Exposure basics, lesson two point one (& ISO)

Started Mar 19, 2013 | Discussions thread
bobn2 Forum Pro • Posts: 60,527
Re: It's about useful comparisons - not which is better

I additionally know, and can prove, that the DPR studio scene samples offer no set of camera ISOs such as to meet your preferred criterion. However, they do offer one set of camera ISOs such as to meet another criterion that I find acceptable, namely one in which the cameras are given the same signal (as I defined the word signal above) although the mean raw values are not the same.

I don't think that they do do that. DPR exposes as I understand for a fix point in the sRGB output - that is that 18% (though they never specify 18%) on their step wedge gives the appropriate value in the JPEG file. You have to relate that back to the effective (meter ignored) ISO value that they discovered (and do not always report) in their ISO 'sensitivity' test.

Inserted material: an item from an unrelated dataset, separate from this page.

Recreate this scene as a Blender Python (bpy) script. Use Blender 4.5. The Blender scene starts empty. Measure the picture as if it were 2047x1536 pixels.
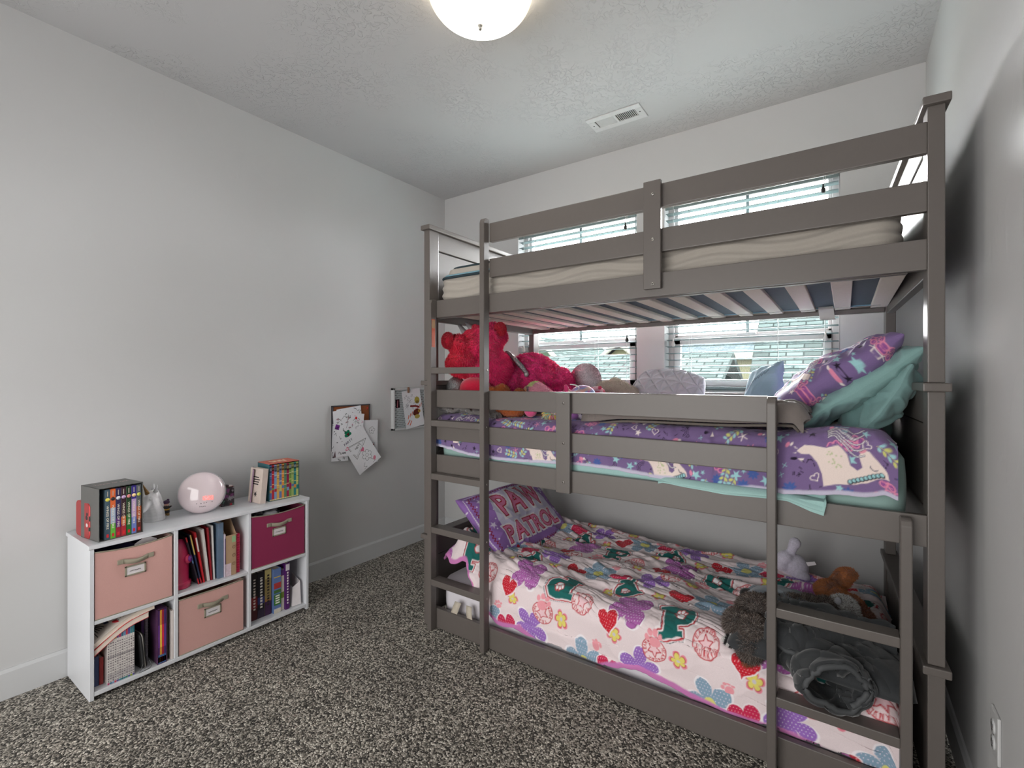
import bpy, bmesh, math, random
import numpy as np
from mathutils import Vector, Matrix, Euler
R = math.radians
random.seed(7)
SC = bpy.context.scene
COL = SC.collection

# ------------------------------------------------------------------ camera, world, lights, exposure
F_PX, CX_PX, CY_PX = 955.0, 1023.5, 755.5
cam_d = bpy.data.cameras.new('camera')
cam_d.sensor_width = 36.0; cam_d.sensor_fit = 'HORIZONTAL'
cam_d.lens = F_PX / 2047 * 36.0
cam_d.shift_y = (CY_PX - 768) / 2047
cam_d.clip_start = 0.02; cam_d.clip_end = 200
cam = bpy.data.objects.new('camera', cam_d); COL.objects.link(cam)
cam.location = (2.7203, 0.6913, 1.2666)
cam.rotation_euler = (R(90), 0, R(34.87))
SC.camera = cam
SC.view_settings.view_transform = 'Standard'
SC.view_settings.look = 'None'
SC.view_settings.gamma = 1.0
SC.view_settings.use_curve_mapping = False
SC.view_settings.exposure = 0.27
SC.cycles.max_bounces = 10
SC.cycles.diffuse_bounces = 6
SC.cycles.glossy_bounces = 4
SC.cycles.transparent_max_bounces = 12
SC.cycles.sample_clamp_indirect = 8.0

SKY = 23.0
wd = bpy.data.worlds.new('overcast_sky'); SC.world = wd; wd.use_nodes = True
nt = wd.node_tree; nt.nodes.clear()
wo = nt.nodes.new('ShaderNodeOutputWorld'); bg = nt.nodes.new('ShaderNodeBackground')
tc = nt.nodes.new('ShaderNodeTexCoord'); nz = nt.nodes.new('ShaderNodeTexNoise'); nz.inputs['Scale'].default_value = 2.5
cr = nt.nodes.new('ShaderNodeValToRGB')
cr.color_ramp.elements[0].color = (0.93, 0.95, 1.0, 1); cr.color_ramp.elements[1].color = (1.0, 1.0, 1.0, 1)
nt.links.new(tc.outputs['Generated'], nz.inputs['Vector']); nt.links.new(nz.outputs['Fac'], cr.inputs['Fac'])
nt.links.new(cr.outputs['Color'], bg.inputs['Color']); bg.inputs['Strength'].default_value = SKY
nt.links.new(bg.outputs['Background'], wo.inputs['Surface'])

def area_light(name, loc, rot, sx, sy, power=0.0, color=(1, 1, 1), portal=False):
    l = bpy.data.lights.new(name, 'AREA'); l.shape = 'RECTANGLE'; l.size = sx; l.size_y = sy
    l.energy = power; l.color = color
    if portal: l.cycles.is_portal = True
    o = bpy.data.objects.new(name, l); COL.objects.link(o); o.location = loc; o.rotation_euler = rot
    return o
W1 = (0.735, 1.640); W2 = (1.815, 2.700); WZ = (1.18, 2.36)          # the two window openings
area_light('sky_portal', ((W1[0]+W1[1])/2, 3.80, 1.77), (R(-90), 0, 0), 0.92, 1.2, portal=True)
area_light('sky_portal', ((W2[0]+W2[1])/2, 3.80, 1.77), (R(-90), 0, 0), 0.92, 1.2, portal=True)

area_light('added_fill_light', (1.55, -0.62, 1.05), (R(90), 0, R(0)), 2.3, 1.9, power=58, color=(1.0, 0.985, 0.965))   # soft fill light added behind the camera, shining through an invented opening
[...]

In general you are right that you have to check the outcome of the DPR ISO accuracy test reported in the "noise and noise reduction" section of each review. If a camera if off by a certain amount in that test, DPR procedures imply that the signal (exposure) will be off by the same amount when the studio scene samples are shot.

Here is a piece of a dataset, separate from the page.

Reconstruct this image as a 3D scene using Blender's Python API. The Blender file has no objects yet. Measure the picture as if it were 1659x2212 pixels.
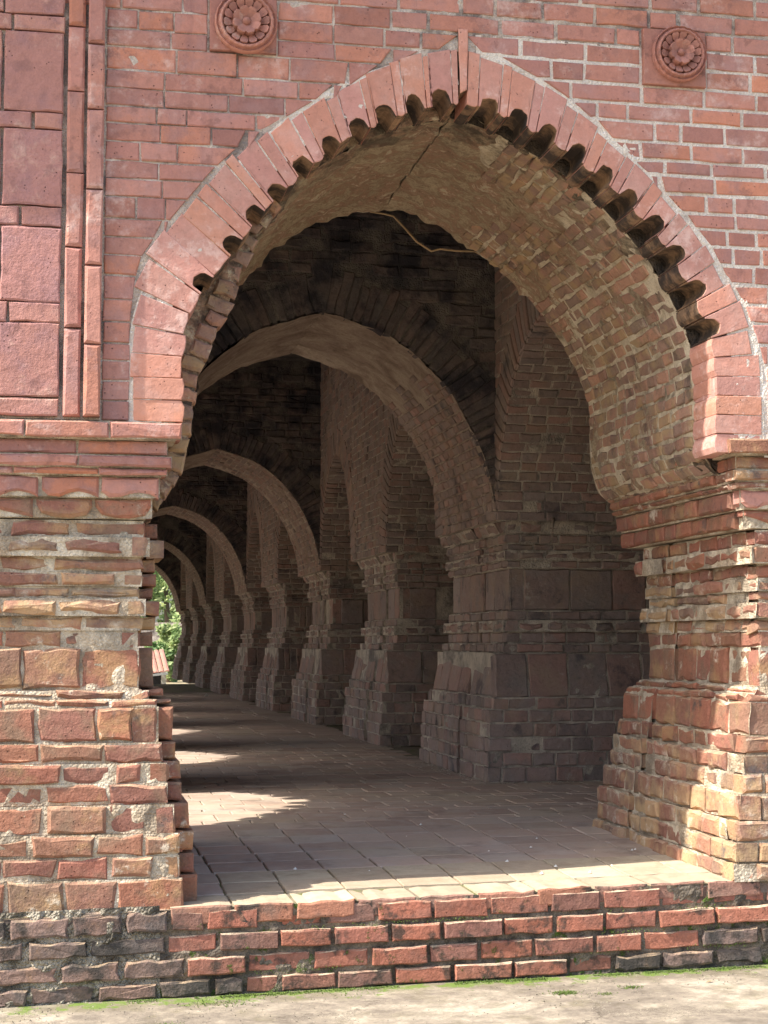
import bpy, math, random
from mathutils import Vector, Matrix, noise
PI = math.pi
RNG = random.Random(11)
scene = bpy.context.scene
COL = scene.collection

# ------------------------------------------------------------------ camera
F_PX, CX, CY = 3480.0, 829.5, 1106.0          # focal length and centre of the picture, 1659 px wide
YAW, PITCH = math.radians(11.11), math.atan(284/3480)
CAM = Vector((0, -7.83, 1.15))
cam = bpy.data.cameras.new('camera'); camo = bpy.data.objects.new('camera', cam); COL.objects.link(camo)
camo.location = CAM; camo.rotation_euler = (PI/2+PITCH, 0, -YAW)
cam.sensor_fit = 'HORIZONTAL'; cam.sensor_width = 24; cam.lens = F_PX/1659*24; cam.clip_end = 600; cam.clip_start = .1
scene.camera = camo
_R = Vector((math.cos(YAW), -math.sin(YAW), 0))
_H = Vector((math.sin(YAW), math.cos(YAW), 0))
_F = _H*math.cos(PITCH)+Vector((0, 0, math.sin(PITCH)))
_U = -_H*math.sin(PITCH)+Vector((0, 0, math.cos(PITCH)))
def at(x, y, Y):                               # measured point -> (X, Z) on the real plane y = Y
    d = _F*F_PX+_R*(x-CX)+_U*(CY-y)
    t = (Y-CAM.y)/d.y
    return (d.x*t, CAM.z+d.z*t)

# ------------------------------------------------------------------ light
SUN = Vector((-.85, -.20, 1.0)).normalized()
w = bpy.data.worlds.new('World'); scene.world = w; w.use_nodes = True
nt = w.node_tree; nt.nodes.clear()
sky = nt.nodes.new('ShaderNodeTexSky'); sky.sky_type = 'NISHITA'; sky.sun_disc = False
sky.sun_elevation = math.asin(SUN.z); sky.sun_rotation = math.atan2(SUN.x, SUN.y)
sky.dust_density = 3.0; sky.air_density = 1.0; sky.ozone_density = 1.0
bg = nt.nodes.new('ShaderNodeBackground'); bg.inputs[1].default_value = .15
wo = nt.nodes.new('ShaderNodeOutputWorld')
nt.links.new(sky.outputs[0], bg.inputs[0]); nt.links.new(bg.outputs[0], wo.inputs[0])
sl = bpy.data.lights.new('sun', 'SUN'); sl.energy = 4.2; sl.angle = math.radians(.55); sl.color = (1, .93, .82)
so = bpy.data.objects.new('sun', sl); COL.objects.link(so)
so.rotation_euler = (-SUN).to_track_quat('-Z', 'Y').to_euler()
scene.view_settings.view_transform = 'Standard'; scene.view_settings.look = 'None'
scene.view_settings.gamma = 1; scene.view_settings.use_curve_mapping = False
scene.view_settings.exposure = 1.1
scene.render.engine = 'CYCLES'
scene.cycles.max_bounces = 8; scene.cycles.diffuse_bounces = 6

# ------------------------------------------------------------------ materials
class NT:
    def __init__(s, name):
        m = bpy.data.materials.new(name); m.use_nodes = True; s.m = m; s.t = m.node_tree
        s.t.nodes.clear(); s.g = s.n('ShaderNodeNewGeometry')
        s.pos = s.g.outputs['Position']
    def n(s, k): return s.t.nodes.new(k)
    def l(s, a, b):
        if hasattr(a, 'links'): s.t.links.new(a, b)
        else: b.default_value = a
    def math(s, op, a, b=0.0, c=0.0, clamp=False):
        x = s.n('ShaderNodeMath'); x.operation = op; x.use_clamp = clamp
        s.l(a, x.inputs[0]); s.l(b, x.inputs[1]); s.l(c, x.inputs[2]); return x.outputs[0]
    def noise(s, scale, detail=4, rough=.6, vec=None, dist=0.0):
        x = s.n('ShaderNodeTexNoise'); x.inputs['Scale'].default_value = scale
        x.inputs['Detail'].default_value = detail; x.inputs['Roughness'].default_value = rough
        x.inputs['Distortion'].default_value = dist
        s.l(vec if vec is not None else s.pos, x.inputs['Vector']); return x.outputs['Fac']
    def vor(s, scale, vec=None, feat='F1'):
        x = s.n('ShaderNodeTexVoronoi'); x.feature = feat; x.inputs['Scale'].default_value = scale
        s.l(vec if vec is not None else s.pos, x.inputs['Vector']); return x.outputs['Distance']
    def smooth(s, v, a, b):
        x = s.n('ShaderNodeMapRange'); x.interpolation_type = 'SMOOTHSTEP'
        s.l(v, x.inputs[0]); x.inputs[1].default_value = a; x.inputs[2].default_value = b
        return x.outputs[0]
    def mix(s, f, a, b, mode='MIX'):
        x = s.n('ShaderNodeMix'); x.data_type = 'RGBA'; x.blend_type = mode
        s.l(f, x.inputs[0])
        for v, i in ((a, 6), (b, 7)):
            if hasattr(v, 'links'): s.t.links.new(v, x.inputs[i])
            else: x.inputs[i].default_value = (*v, 1)
        return x.outputs[2]
    def vmul(s, v, k):
        x = s.n('ShaderNodeVectorMath'); x.operation = 'MULTIPLY'
        s.l(v, x.inputs[0]); x.inputs[1].default_value = k; return x.outputs[0]
    def vadd(s, v, u):
        x = s.n('ShaderNodeVectorMath'); x.operation = 'ADD'; s.l(v, x.inputs[0]); s.l(u, x.inputs[1]); return x.outputs[0]
    def comb(s, a, b, c):
        x = s.n('ShaderNodeCombineXYZ'); s.l(a, x.inputs[0]); s.l(b, x.inputs[1]); s.l(c, x.inputs[2]); return x.outputs[0]
    def ramp(s, f, stops, const=False):
        x = s.n('ShaderNodeValToRGB'); e = x.color_ramp.elements
        if const: x.color_ramp.interpolation = 'CONSTANT'
        while len(e) > 1: e.remove(e[-1])
        e[0].position = stops[0][0]; e[0].color = (*stops[0][1], 1)
        for p, c in stops[1:]:
            q = e.new(p); q.color = (*c, 1)
        s.l(f, x.inputs[0]); return x.outputs[0]
    def xyz(s, v):
        x = s.n('ShaderNodeSeparateXYZ'); s.l(v, x.inputs[0]); return x.outputs
    def out(s, col, rough, height, bump=1.0, dist=.01, spec=.25, trans=None):
        b = s.n('ShaderNodeBsdfPrincipled'); s.l(col, b.inputs['Base Color']); s.l(rough, b.inputs['Roughness'])
        b.inputs['Specular IOR Level'].default_value = spec
        if height is not None:
            k = s.n('ShaderNodeBump'); k.inputs['Strength'].default_value = bump; k.inputs['Distance'].default_value = dist
            s.l(height, k.inputs['Height']); s.t.links.new(k.outputs[0], b.inputs['Normal'])
        o = s.n('ShaderNodeOutputMaterial'); s.t.links.new(b.outputs[0], o.inputs[0])
        return s.m

def grey(c, k, g=1.0):
    l = .35*c[0]+.5*c[1]+.15*c[2]
    return tuple(min(.9, (v+(l-v)*k)*g) for v in c)
def masonry(name, tones, patch=((.3, .15, .1), .5), mott=.35, white=None, soot=None, ochre=None, dust=None,
            moss=None, bump=.8, dist=.008, pits=.5, streak=None, rough=.9, sootz=None):
    s = NT(name)
    gk, gg = GREY.get(name, (.0, 1.0)); tones = [grey(c, gk, gg) for c in tones]; patch = (grey(patch[0], gk, gg), patch[1])
    oi = s.n('ShaderNodeObjectInfo'); at_ = s.n('ShaderNodeAttribute'); at_.attribute_name = 'tone'
    rnd = s.math('FRACT', s.math('ADD', oi.outputs['Random'], at_.outputs['Fac']))
    n = len(tones)
    col = s.ramp(rnd, [(i/n, c) for i, c in enumerate(tones)], const=False)
    r2 = s.math('FRACT', s.math('MULTIPLY', rnd, 37.7))
    off = s.comb(s.math('MULTIPLY', rnd, 31), s.math('MULTIPLY', r2, 17), rnd)
    pv = s.vadd(s.pos, off)
    big = s.noise(5, 5, .62, pv)
    pc, pa = patch
    col = s.mix(s.math('MULTIPLY', s.smooth(big, .45, .66), pa), col, pc)
    mid = s.noise(22, 5, .7, pv); fine = s.noise(90, 4, .7, pv)
    v = s.math('ADD', s.math('MULTIPLY', mid, mott*1.5), s.math('MULTIPLY', fine, mott))
    v = s.math('ADD', v, s.math('ADD', 1-mott*1.25, s.math('MULTIPLY', s.math('SUBTRACT', r2, .5), .22)))
    col = s.mix(1.0, col, s.comb(v, v, v), 'MULTIPLY')
    pit = s.math('MULTIPLY', s.smooth(s.vor(38, pv), .17, .06), s.smooth(s.noise(7, 2, .5, pv), .5, .6))
    col = s.mix(s.math('MULTIPLY', pit, pits), col, (.045, .022, .018))
    h = s.math('ADD', s.math('MULTIPLY', mid, .8), s.math('MULTIPLY', fine, .3))
    h = s.math('SUBTRACT', h, s.math('MULTIPLY', pit, .5))
    h = s.math('ADD', h, s.math('MULTIPLY', s.noise(9, 3, .6, pv), .9))
    if ochre:
        c, sc, lo, hi, am = ochre
        col = s.mix(s.math('MULTIPLY', s.smooth(s.noise(sc, 5, .65), lo, hi), am), col, c)
    if streak:
        c, k, lo, hi, am = streak
        sv = s.vmul(s.pos, k)
        col = s.mix(s.math('MULTIPLY', s.smooth(s.noise(1, 6, .7, sv, .6), lo, hi), am), col, c)
    if white:
        c, sc, lo, hi, am = white
        m1 = s.noise(sc, 6, .72); m2 = s.noise(sc*5, 4, .7, pv)
        wv = s.smooth(s.math('ADD', s.math('MULTIPLY', m1, .65), s.math('MULTIPLY', m2, .35)), lo, hi)
        col = s.mix(s.math('MULTIPLY', wv, am), col, c)
        h = s.math('ADD', h, s.math('MULTIPLY', wv, .2))
    if soot:
        c, sc, lo, hi, am = soot
        f = s.smooth(s.noise(sc, 6, .68, s.vadd(s.pos, (5.2, 1.3, 9.1))), lo, hi)
        if sootz:
            z = s.xyz(s.pos)[2]; f = s.math('MULTIPLY', f, s.smooth(z, sootz[0], sootz[1]))
        col = s.mix(s.math('MULTIPLY', f, am), col, c)
    if dust:
        c, am = dust
        nz = s.xyz(s.g.outputs['Normal'])[2]
        f = s.math('MULTIPLY', s.smooth(nz, .4, .9), s.math('MULTIPLY', s.smooth(s.noise(11, 4, .6), .3, .62), am))
        col = s.mix(f, col, c)
    if moss:
        c, sc, lo, hi, z0, z1 = moss
        z = s.xyz(s.pos)[2]
        f = s.math('MULTIPLY', s.smooth(s.noise(sc, 6, .7), lo, hi), s.smooth(z, z1, z0))
        col = s.mix(s.math('MULTIPLY', f, .9), col, c)
        h = s.math('ADD', h, s.math('MULTIPLY', f, s.noise(160, 2, .5)))
    return s.out(col, rough, h, bump, dist)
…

Speaking specifically about the two cameras at issue here, the E-M5 and the G3, the latter passed the ISO accuracy test without discrepany whereas the E-M5 was reported to be 1/3 EV off in the direction of "too dark". Consequently, one would expect the E-M5 to have enjoyed the extra benefit of 1/3 EV more exposure when the studio scene samples were shot. However, I have now, for one reason or another, taken the trouble to check for the actual presence of that extra 1/3 EV in comparison with three other cameras (GH2, D800, GH3), the first two of which known to pass the DPR ISO accuracy test without any discrepancy and the third not being reported yet, without finding any trace of it. You find the latest such comparison, which include a description of the methods used, here:


Yes, I saw that. It puts an element of doubt there, doesn't it? If DPReview do as they say, the E-M5 should have had 1/3 more exposure, yet you found that it didn't. So either they are not doing as they say, or there is sufficient error in your method that 1/3rd of a stop is not registered. I have to say, I have more confidence in you than the other party.